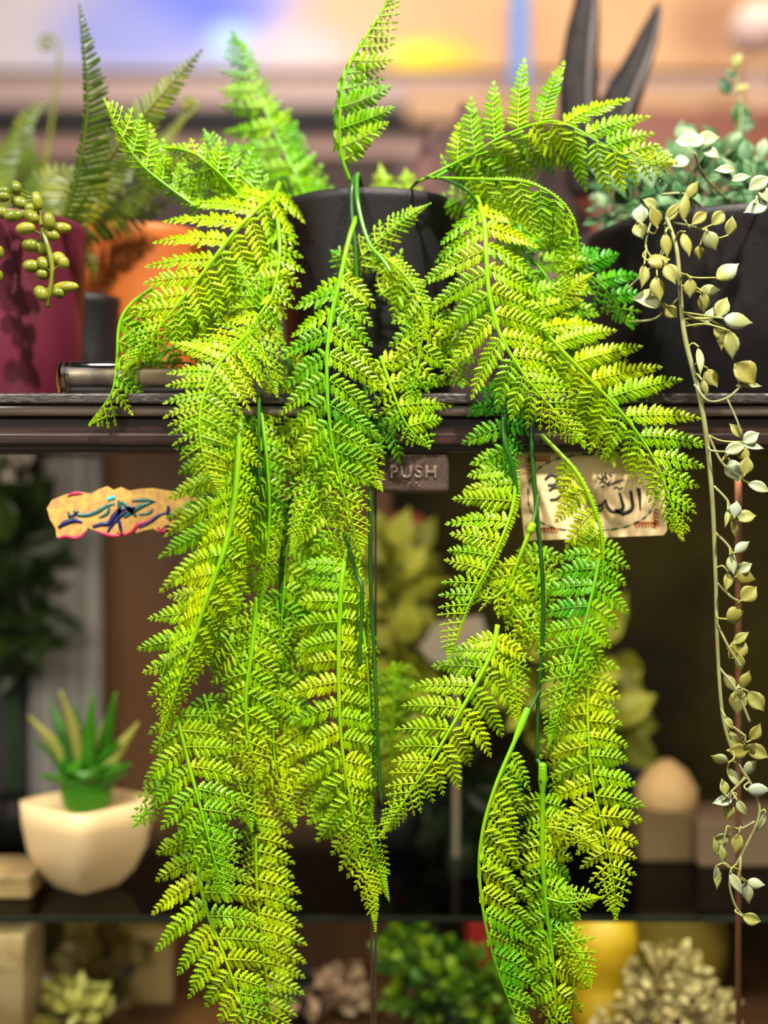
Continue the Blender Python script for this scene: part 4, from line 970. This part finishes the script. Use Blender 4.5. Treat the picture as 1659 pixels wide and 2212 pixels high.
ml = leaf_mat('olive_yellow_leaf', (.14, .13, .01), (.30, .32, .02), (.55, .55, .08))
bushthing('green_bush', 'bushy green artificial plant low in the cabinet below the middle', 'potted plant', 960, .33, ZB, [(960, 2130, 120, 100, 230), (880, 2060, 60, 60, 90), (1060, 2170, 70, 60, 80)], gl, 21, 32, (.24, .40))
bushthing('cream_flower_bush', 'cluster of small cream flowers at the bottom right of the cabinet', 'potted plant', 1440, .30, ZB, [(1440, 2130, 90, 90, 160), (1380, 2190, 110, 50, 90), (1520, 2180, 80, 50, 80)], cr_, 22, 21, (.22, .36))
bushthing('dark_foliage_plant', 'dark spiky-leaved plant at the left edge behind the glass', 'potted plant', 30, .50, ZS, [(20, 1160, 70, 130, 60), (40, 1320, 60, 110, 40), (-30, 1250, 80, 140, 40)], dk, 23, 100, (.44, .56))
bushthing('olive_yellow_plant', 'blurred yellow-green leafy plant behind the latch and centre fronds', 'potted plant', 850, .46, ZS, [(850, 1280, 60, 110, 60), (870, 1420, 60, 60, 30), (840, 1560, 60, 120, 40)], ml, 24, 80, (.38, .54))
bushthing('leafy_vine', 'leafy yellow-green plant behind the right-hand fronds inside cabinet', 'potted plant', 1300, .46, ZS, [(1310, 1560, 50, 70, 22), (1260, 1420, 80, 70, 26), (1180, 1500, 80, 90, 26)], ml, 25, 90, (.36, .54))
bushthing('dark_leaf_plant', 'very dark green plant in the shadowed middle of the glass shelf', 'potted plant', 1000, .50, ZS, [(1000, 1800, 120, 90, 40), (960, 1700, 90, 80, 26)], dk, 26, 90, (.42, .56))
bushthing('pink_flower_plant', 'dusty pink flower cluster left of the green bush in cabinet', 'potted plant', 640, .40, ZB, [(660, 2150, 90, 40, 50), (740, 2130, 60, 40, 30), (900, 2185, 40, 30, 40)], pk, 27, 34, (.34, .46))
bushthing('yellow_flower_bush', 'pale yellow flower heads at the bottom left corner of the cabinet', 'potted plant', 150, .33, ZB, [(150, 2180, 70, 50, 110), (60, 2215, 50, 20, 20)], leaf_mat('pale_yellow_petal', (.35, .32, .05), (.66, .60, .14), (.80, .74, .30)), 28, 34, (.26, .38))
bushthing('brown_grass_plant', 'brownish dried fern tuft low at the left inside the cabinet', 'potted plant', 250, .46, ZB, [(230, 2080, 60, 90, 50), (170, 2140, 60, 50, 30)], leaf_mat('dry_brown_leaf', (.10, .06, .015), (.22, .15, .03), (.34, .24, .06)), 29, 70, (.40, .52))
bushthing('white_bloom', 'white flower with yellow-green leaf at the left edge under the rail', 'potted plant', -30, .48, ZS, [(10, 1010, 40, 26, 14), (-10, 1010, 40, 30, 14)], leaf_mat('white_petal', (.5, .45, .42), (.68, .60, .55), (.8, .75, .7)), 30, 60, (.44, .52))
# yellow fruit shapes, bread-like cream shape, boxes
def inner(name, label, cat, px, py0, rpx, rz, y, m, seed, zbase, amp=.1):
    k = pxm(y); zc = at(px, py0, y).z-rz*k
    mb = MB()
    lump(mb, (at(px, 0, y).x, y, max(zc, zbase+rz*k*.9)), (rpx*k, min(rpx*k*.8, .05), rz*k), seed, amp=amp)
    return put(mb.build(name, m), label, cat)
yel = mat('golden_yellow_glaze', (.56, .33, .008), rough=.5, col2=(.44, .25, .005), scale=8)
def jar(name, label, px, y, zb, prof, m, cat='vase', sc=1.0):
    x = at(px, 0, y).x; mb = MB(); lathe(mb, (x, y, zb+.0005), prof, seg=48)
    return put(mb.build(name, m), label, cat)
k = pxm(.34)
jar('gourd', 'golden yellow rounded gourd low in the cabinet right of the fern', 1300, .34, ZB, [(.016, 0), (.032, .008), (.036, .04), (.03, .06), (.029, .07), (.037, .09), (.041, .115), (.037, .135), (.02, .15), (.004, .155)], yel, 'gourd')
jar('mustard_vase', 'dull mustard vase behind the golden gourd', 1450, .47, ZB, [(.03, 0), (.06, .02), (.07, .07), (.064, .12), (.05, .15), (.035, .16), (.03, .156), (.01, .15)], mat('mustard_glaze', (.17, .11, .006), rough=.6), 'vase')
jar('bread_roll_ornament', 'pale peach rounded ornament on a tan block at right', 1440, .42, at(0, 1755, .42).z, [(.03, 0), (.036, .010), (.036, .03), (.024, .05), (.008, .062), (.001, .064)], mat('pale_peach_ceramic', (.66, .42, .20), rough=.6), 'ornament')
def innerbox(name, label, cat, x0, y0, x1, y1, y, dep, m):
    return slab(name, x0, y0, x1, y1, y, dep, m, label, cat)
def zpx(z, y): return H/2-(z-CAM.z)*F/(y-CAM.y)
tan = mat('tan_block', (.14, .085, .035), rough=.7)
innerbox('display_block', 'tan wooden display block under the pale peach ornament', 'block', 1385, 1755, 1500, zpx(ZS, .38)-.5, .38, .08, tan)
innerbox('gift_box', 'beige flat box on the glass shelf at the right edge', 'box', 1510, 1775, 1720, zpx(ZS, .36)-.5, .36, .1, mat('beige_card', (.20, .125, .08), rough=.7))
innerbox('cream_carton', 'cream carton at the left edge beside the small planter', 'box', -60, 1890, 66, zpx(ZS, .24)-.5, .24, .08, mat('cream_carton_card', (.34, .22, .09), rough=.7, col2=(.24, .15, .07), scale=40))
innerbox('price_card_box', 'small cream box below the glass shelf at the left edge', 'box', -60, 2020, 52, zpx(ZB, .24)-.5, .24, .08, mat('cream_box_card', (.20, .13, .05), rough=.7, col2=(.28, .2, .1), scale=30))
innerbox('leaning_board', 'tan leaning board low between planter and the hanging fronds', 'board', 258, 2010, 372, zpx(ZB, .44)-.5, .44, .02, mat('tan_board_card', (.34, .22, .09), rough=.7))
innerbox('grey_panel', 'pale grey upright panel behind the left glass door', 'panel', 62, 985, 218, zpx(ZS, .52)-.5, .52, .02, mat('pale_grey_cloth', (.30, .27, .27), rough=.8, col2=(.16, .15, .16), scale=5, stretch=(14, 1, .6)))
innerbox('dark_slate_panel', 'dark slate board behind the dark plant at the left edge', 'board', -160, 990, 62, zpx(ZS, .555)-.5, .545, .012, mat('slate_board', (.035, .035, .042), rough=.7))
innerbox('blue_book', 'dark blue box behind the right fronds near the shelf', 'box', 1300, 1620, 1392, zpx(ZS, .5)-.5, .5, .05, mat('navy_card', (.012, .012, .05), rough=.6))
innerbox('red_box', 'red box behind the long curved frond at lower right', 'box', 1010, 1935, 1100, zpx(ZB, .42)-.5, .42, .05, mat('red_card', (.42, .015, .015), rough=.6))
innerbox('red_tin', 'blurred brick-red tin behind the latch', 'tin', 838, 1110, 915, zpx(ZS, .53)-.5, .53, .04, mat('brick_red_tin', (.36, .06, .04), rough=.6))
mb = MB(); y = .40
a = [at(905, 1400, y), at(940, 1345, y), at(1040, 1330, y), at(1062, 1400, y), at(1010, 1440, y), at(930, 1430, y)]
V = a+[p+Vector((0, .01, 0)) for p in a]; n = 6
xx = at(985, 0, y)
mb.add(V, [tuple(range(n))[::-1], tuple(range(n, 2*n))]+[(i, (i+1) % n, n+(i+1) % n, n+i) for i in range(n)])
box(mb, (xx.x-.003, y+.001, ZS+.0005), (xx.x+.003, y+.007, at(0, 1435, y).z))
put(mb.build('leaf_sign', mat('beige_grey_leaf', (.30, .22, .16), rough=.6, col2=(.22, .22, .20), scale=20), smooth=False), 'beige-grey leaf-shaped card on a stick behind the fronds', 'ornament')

• _Challenge_:
Copy every line that contains the string "shelf".

• _Solved exercise_:
bushthing('dark_leaf_plant', 'very dark green plant in the shadowed middle of the glass shelf', 'potted plant', 1000, .50, ZS, [(1000, 1800, 120, 90, 40), (960, 1700, 90, 80, 26)], dk, 26, 90, (.42, .56))
innerbox('gift_box', 'beige flat box on the glass shelf at the right edge', 'box', 1510, 1775, 1720, zpx(ZS, .36)-.5, .36, .1, mat('beige_card', (.20, .125, .08), rough=.7))
innerbox('price_card_box', 'small cream box below the glass shelf at the left edge', 'box', -60, 2020, 52, zpx(ZB, .24)-.5, .24, .08, mat('cream_box_card', (.20, .13, .05), rough=.7, col2=(.28, .2, .1), scale=30))
innerbox('blue_book', 'dark blue box behind the right fronds near the shelf', 'box', 1300, 1620, 1392, zpx(ZS, .5)-.5, .5, .05, mat('navy_card', (.012, .012, .05), rough=.6))